E. L. : Les entreprises peuvent encadrer les délais, ne pas remplacer le candidat à la mobilité tant que sa nouvelle affectation n’est pas connue. Lorsque sa candidature n’est pas retenue, il faut toujours lui expliquer pourquoi et éviter de lui envoyer un courrier standard. Mais les vraies raisons ne sont pas toujours avouables, notamment lorsque les circuits de recrutement sont informels. D’autant qu’avec la crise, la zone de recrutement se restreint, les managers ont tendance à recruter localement des profils immédiatement opérationnels. Par exemple, un salarié exerçant le même métier ou un métier proche dans la même entité. Ce qui réduit le champ de la mobilité.

E & C : Les freins managériaux nécessitent-ils que les RH prennent davantage la main ?

E. L. : Oui, car le management intermédiaire constitue le principal frein à la réussite de la mobilité interne. Bien souvent, le manager ne veut pas laisser partir le collaborateur, lui demande d’attendre un peu, voire le bloque dans sa démarche. C’est pourquoi je préconise de former les managers au développement de leurs collaborateurs, et que cela pèse dans leur évaluation. On ne peut pas laisser faire le jeu de l’offre et de la demande, il faut des politiques RH plus volontaristes. Certains groupes comme Axa ont choisi de faciliter la mobilité interne pour développer leurs collaborateurs, d’autres au contraire estiment que les RH sont des business partners qui doivent avant tout fournir une entité en ressources et en compétences, sans mettre l’accent sur l’employabilité.

E & C : “Le salarié, acteur de sa mobilité interne”, est-ce un bon postulat ?
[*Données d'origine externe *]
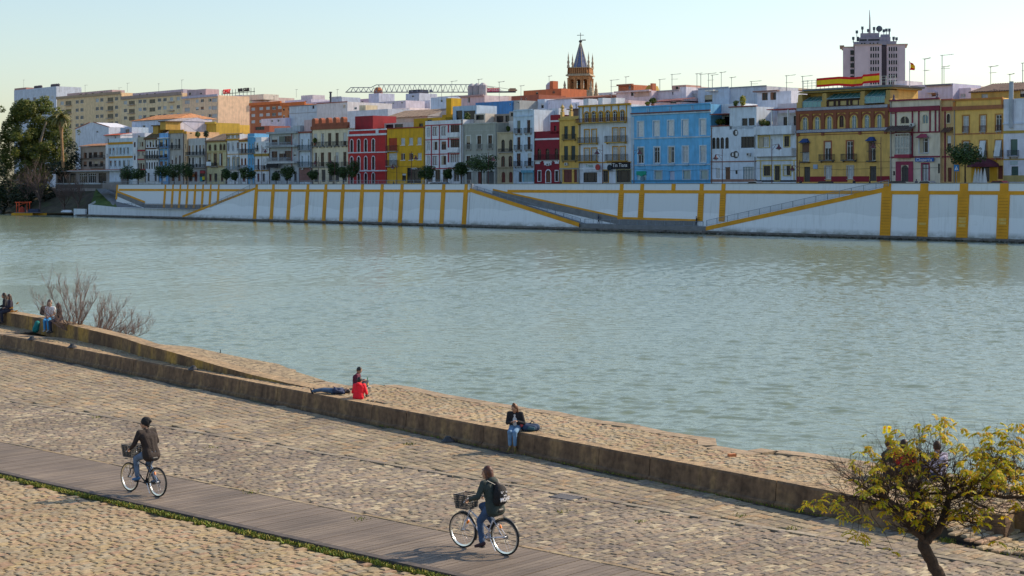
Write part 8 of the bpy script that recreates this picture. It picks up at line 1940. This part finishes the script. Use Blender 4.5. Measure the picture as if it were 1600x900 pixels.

E. L. : Les changements de postes étaient autrefois principalement décidés par les managers et les responsables RH, les salariés étant alors mis devant le fait accompli. Le centre de gravité de la mobilité s’est progressivement recentré sur le salarié lui-même. C’est aujourd’hui lui qui doit prendre l’initiative et mobiliser ses ressources. Mais, pour cela, il faut déjà que les bourses d’emploi soient revisitées régulièrement, avec de vrais postes à pourvoir (et non déjà pourvus). De plus, la majorité des salariés ont absolument besoin d’être accompagnés, individuellement, pour mieux connaître l’entreprise, les différents métiers, les procédures et tous les impacts d’un changement de poste. Ce besoin est souvent sous-estimé par les services RH, qui ont besoin d’être davantage professionnalisés dans ce domaine.